Yesterday I challenged myself to do a run with a purpose. My XTerra was in the shop and my husband was out of town. My goal? To run from my house to the Nissan dealership to pick it up. I mapped out a course on Map My Run and found that it was close to 8 miles. Very doable. I decided to plan my route based on the way that I drive every day to take my son to school so I would be really familiar with the streets and wouldn’t have to worry about which direction to go. I had been on these streets hundreds of times. I was excited. I felt challenged. I couldn’t wait for the next day when I could tackle my goal.

Then the next day came and I wondered if my goal was smart. After all, if something happened to my son halfway through my run, I’d be stuck. If I got injured or something I’d be stranded. All of my friends were busy and/or working/not available. I then had a thought that maybe I should just wait for my husband to get home so that he could drive me there to pick it up…. It would only be one more day. I almost chickened out. But then I decided to think of it as a little more than a 10k or a little less than a half marathon, both distances I have tackled before. I just had to get out of my own head.

So, I decided to give it a try.

After work, I filled up my water bottles, strapped on my hydration belt, grabbed my Garmin and headed out the door. It was noon. I had 4 ½ hours until I had to pick up my son from school. Plenty of time. I felt myself stalling. I kept on forgetting things (headphones, visor, sunglasses).
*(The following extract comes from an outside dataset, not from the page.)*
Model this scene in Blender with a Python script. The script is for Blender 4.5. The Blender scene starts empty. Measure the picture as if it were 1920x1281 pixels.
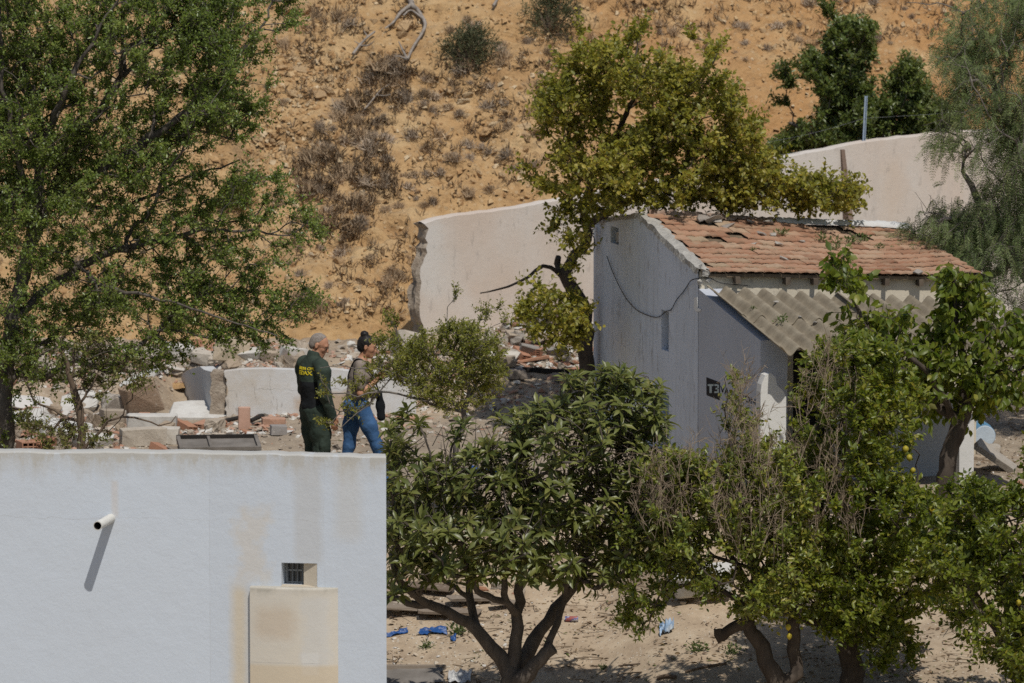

Finally I made myself just go.

The first few miles flew by (oh, I just did a 5k!). Then around mile 4 ½ I saw some dude make a beeline to cross the street, in the middle of the street, when he saw me. It looked like he wanted to say something to me but I just picked up the pace and didn’t make eye contact. As soon as he was out of sight I stopped to walk so that I could catch my breath. Then I picked up the pace again for another half a mile until I knew that I was far enough away from him.

A mile later, I stopped at my son’s school to refill my water bottles. I only had 2 ½ more miles to go, but I didn’t want to repeat my urgent care IV experience. A half a mile later, I saw the Tustin Nissan shuttle van stopped at a light! I had thoughts of just running over to him and asking him for a ride! But then I thought “no, you’ve come this far, don’t give up”. I kept going.

The rest of the run was simple. I made it to the dealership, all sweaty and flushed, picked up my truck and headed home. I felt so proud of myself that I went to Provisions and had a celebratory beer.  Okay, maybe I had two.

A few notes afterward:

– Even though I had traveled the route dozens of times before, I had never paid attention to the sidewalks and pedestrian routes. There were places that the sidewalk disappeared or wasn’t safe. There were some places where utilities made it difficult to run (meters, utility poles, drains, etc.). If you’re thinking about running a new route, drive it in a car first to make sure that there are safe places to run. Unless you like the adventure of running in the street…… I do not.

– Make sure that you plan your route on well traveled streets. I chose streets that were well traveled but they weren’t very residential. High concrete walls enclosing developments and bridges over freeways made me feel isolated.

– I made sure to text my husband to let him know when I was leaving and told him that I would text him when I got there. I also spoke with the receptionist at my son’s school and told her my plan (she was both impressed and shocked). I wanted to have points of contact in case, heaven forbid, anything happened.

– Always wear your RoadID.

Afterwards, I told my husband that it was totally a mental thing for me to do that run and he asked me why. I told him that I felt completely on my own and that although I had done that short distance many times, it wasn’t a protected route, like on a race course.

I know, I know, sounds like a lame excuse. And maybe it is. But somehow I feel more confident as a runner. Maybe I need to step out of my comfort zone a little more to become better. I now know that I can rely on my running shoes to get me somewhere in a pinch if I need to. And that makes me feel stronger.

The ironic thing about my trip…. As soon as I left the parking lot of the car dealership, the shuttle van was pulling in.